* Begin Provided information *

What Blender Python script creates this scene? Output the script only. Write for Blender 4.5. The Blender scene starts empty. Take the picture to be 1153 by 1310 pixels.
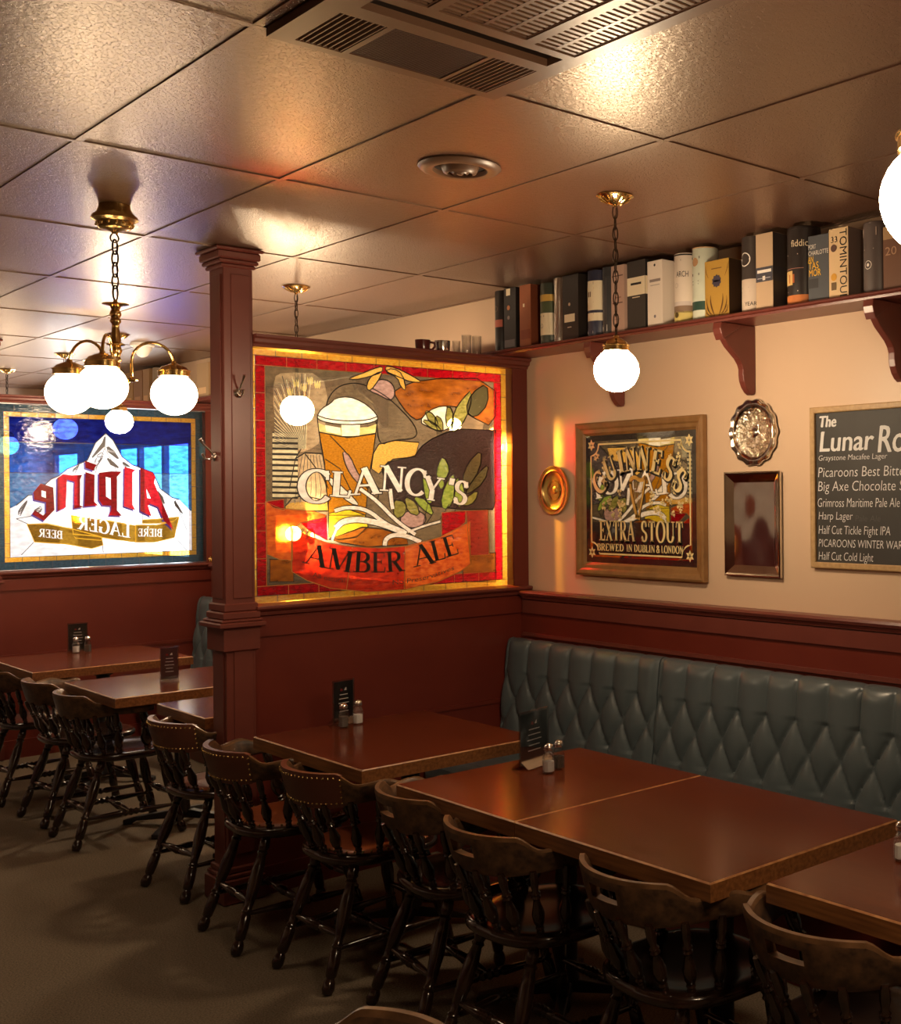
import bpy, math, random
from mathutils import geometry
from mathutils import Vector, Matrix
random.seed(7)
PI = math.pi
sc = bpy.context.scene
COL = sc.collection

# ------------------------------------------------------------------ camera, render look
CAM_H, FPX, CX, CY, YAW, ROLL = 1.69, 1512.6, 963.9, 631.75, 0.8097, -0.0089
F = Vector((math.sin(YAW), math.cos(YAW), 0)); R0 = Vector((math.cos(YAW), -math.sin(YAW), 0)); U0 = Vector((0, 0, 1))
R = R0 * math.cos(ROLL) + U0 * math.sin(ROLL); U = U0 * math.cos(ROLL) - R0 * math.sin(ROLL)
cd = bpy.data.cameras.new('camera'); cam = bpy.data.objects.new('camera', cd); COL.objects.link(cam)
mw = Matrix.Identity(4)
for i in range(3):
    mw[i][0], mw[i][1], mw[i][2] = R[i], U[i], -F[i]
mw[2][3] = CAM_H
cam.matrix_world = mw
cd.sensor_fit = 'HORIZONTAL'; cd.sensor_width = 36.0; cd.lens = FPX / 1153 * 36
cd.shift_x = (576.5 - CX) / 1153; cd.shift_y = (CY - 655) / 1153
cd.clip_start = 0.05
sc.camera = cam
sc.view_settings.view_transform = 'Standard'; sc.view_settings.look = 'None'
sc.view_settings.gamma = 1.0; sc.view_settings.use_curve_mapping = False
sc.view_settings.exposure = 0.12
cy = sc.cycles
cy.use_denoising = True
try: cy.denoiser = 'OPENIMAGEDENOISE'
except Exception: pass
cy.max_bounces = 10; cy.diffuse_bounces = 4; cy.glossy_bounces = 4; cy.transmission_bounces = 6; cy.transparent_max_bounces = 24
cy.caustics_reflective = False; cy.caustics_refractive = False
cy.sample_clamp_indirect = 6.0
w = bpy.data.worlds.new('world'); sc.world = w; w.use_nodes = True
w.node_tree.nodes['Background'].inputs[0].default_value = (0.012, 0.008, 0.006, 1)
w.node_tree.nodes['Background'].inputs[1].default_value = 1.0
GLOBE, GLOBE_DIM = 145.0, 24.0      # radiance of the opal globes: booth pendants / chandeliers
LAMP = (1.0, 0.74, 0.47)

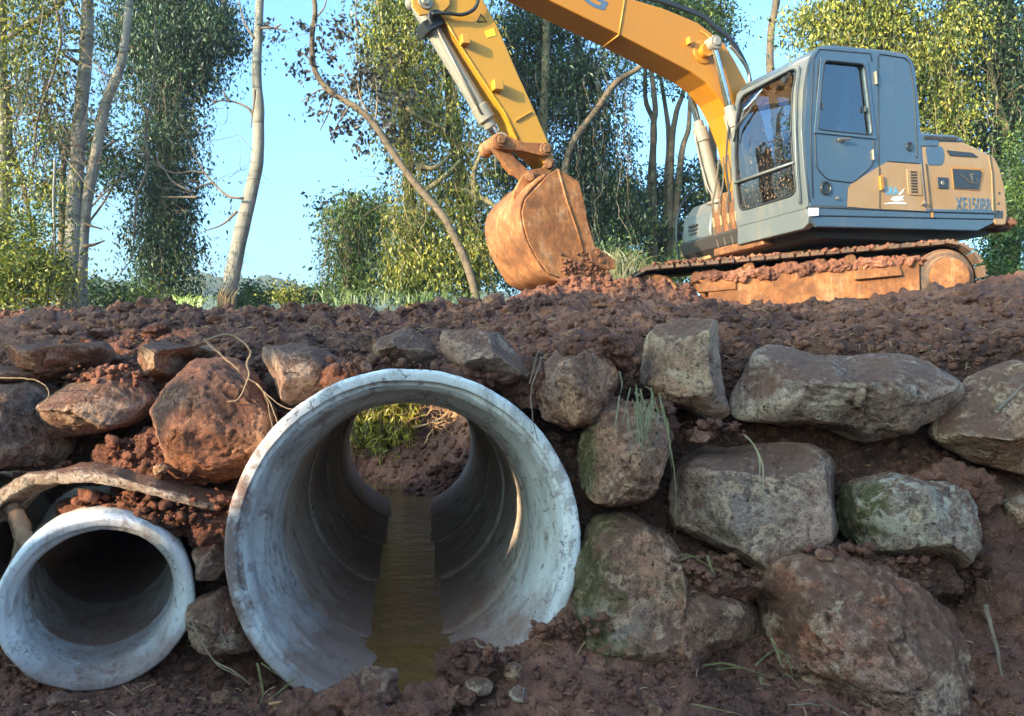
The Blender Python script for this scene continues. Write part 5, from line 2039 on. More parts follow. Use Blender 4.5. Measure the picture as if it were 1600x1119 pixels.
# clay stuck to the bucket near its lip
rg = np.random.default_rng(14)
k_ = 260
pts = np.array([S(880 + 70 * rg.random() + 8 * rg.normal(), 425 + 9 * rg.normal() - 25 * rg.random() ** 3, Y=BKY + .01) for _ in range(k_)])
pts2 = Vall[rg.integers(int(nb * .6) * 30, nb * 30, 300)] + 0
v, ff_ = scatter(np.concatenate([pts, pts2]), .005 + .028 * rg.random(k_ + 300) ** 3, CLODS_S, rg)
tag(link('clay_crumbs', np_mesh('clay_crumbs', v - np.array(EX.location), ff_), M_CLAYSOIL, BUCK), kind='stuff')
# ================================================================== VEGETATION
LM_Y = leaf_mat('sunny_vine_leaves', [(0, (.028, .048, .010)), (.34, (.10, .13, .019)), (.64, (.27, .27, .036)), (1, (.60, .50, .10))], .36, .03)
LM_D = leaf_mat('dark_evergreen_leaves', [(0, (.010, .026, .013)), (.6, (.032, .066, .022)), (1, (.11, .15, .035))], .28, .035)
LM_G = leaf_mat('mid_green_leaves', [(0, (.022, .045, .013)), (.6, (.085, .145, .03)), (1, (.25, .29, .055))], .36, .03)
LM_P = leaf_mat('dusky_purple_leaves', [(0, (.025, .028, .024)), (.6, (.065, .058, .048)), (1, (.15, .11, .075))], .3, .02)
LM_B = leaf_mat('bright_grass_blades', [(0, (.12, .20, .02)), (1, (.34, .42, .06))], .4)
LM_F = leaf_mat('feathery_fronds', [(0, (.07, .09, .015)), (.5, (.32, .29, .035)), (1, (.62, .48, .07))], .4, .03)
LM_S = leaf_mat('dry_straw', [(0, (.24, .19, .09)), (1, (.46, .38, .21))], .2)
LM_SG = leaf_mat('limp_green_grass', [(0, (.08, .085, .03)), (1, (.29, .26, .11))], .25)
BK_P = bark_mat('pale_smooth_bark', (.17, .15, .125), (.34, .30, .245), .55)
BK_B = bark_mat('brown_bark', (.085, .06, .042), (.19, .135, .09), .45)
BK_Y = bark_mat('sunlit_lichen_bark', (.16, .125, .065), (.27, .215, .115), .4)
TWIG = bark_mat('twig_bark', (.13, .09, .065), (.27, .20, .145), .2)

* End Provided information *

> [Problem] None of the pictures should appear; repeat the records exactly otherwise.

> [Task answer]
What Blender Python script creates this scene? Output the script only. Write for Blender 4.5. The Blender scene starts empty. Take the picture to be 1153 by 1310 pixels.
import bpy, math, random
from mathutils import geometry
from mathutils import Vector, Matrix
random.seed(7)
PI = math.pi
sc = bpy.context.scene
COL = sc.collection

# ------------------------------------------------------------------ camera, render look
CAM_H, FPX, CX, CY, YAW, ROLL = 1.69, 1512.6, 963.9, 631.75, 0.8097, -0.0089
F = Vector((math.sin(YAW), math.cos(YAW), 0)); R0 = Vector((math.cos(YAW), -math.sin(YAW), 0)); U0 = Vector((0, 0, 1))
R = R0 * math.cos(ROLL) + U0 * math.sin(ROLL); U = U0 * math.cos(ROLL) - R0 * math.sin(ROLL)
cd = bpy.data.cameras.new('camera'); cam = bpy.data.objects.new('camera', cd); COL.objects.link(cam)
mw = Matrix.Identity(4)
for i in range(3):
    mw[i][0], mw[i][1], mw[i][2] = R[i], U[i], -F[i]
mw[2][3] = CAM_H
cam.matrix_world = mw
cd.sensor_fit = 'HORIZONTAL'; cd.sensor_width = 36.0; cd.lens = FPX / 1153 * 36
cd.shift_x = (576.5 - CX) / 1153; cd.shift_y = (CY - 655) / 1153
cd.clip_start = 0.05
sc.camera = cam
sc.view_settings.view_transform = 'Standard'; sc.view_settings.look = 'None'
sc.view_settings.gamma = 1.0; sc.view_settings.use_curve_mapping = False
sc.view_settings.exposure = 0.12
cy = sc.cycles
cy.use_denoising = True
try: cy.denoiser = 'OPENIMAGEDENOISE'
except Exception: pass
cy.max_bounces = 10; cy.diffuse_bounces = 4; cy.glossy_bounces = 4; cy.transmission_bounces = 6; cy.transparent_max_bounces = 24
cy.caustics_reflective = False; cy.caustics_refractive = False
cy.sample_clamp_indirect = 6.0
w = bpy.data.worlds.new('world'); sc.world = w; w.use_nodes = True
w.node_tree.nodes['Background'].inputs[0].default_value = (0.012, 0.008, 0.006, 1)
w.node_tree.nodes['Background'].inputs[1].default_value = 1.0
GLOBE, GLOBE_DIM = 145.0, 24.0      # radiance of the opal globes: booth pendants / chandeliers
LAMP = (1.0, 0.74, 0.47)

The Blender Python script for this scene continues. Write part 5, from line 2039 on. More parts follow. Use Blender 4.5. Measure the picture as if it were 1600x1119 pixels.
# clay stuck to the bucket near its lip
rg = np.random.default_rng(14)
k_ = 260
pts = np.array([S(880 + 70 * rg.random() + 8 * rg.normal(), 425 + 9 * rg.normal() - 25 * rg.random() ** 3, Y=BKY + .01) for _ in range(k_)])
pts2 = Vall[rg.integers(int(nb * .6) * 30, nb * 30, 300)] + 0
v, ff_ = scatter(np.concatenate([pts, pts2]), .005 + .028 * rg.random(k_ + 300) ** 3, CLODS_S, rg)
tag(link('clay_crumbs', np_mesh('clay_crumbs', v - np.array(EX.location), ff_), M_CLAYSOIL, BUCK), kind='stuff')
# ================================================================== VEGETATION
LM_Y = leaf_mat('sunny_vine_leaves', [(0, (.028, .048, .010)), (.34, (.10, .13, .019)), (.64, (.27, .27, .036)), (1, (.60, .50, .10))], .36, .03)
LM_D = leaf_mat('dark_evergreen_leaves', [(0, (.010, .026, .013)), (.6, (.032, .066, .022)), (1, (.11, .15, .035))], .28, .035)
LM_G = leaf_mat('mid_green_leaves', [(0, (.022, .045, .013)), (.6, (.085, .145, .03)), (1, (.25, .29, .055))], .36, .03)
LM_P = leaf_mat('dusky_purple_leaves', [(0, (.025, .028, .024)), (.6, (.065, .058, .048)), (1, (.15, .11, .075))], .3, .02)
LM_B = leaf_mat('bright_grass_blades', [(0, (.12, .20, .02)), (1, (.34, .42, .06))], .4)
LM_F = leaf_mat('feathery_fronds', [(0, (.07, .09, .015)), (.5, (.32, .29, .035)), (1, (.62, .48, .07))], .4, .03)
LM_S = leaf_mat('dry_straw', [(0, (.24, .19, .09)), (1, (.46, .38, .21))], .2)
LM_SG = leaf_mat('limp_green_grass', [(0, (.08, .085, .03)), (1, (.29, .26, .11))], .25)
BK_P = bark_mat('pale_smooth_bark', (.17, .15, .125), (.34, .30, .245), .55)
BK_B = bark_mat('brown_bark', (.085, .06, .042), (.19, .135, .09), .45)
BK_Y = bark_mat('sunlit_lichen_bark', (.16, .125, .065), (.27, .215, .115), .4)
TWIG = bark_mat('twig_bark', (.13, .09, .065), (.27, .20, .145), .2)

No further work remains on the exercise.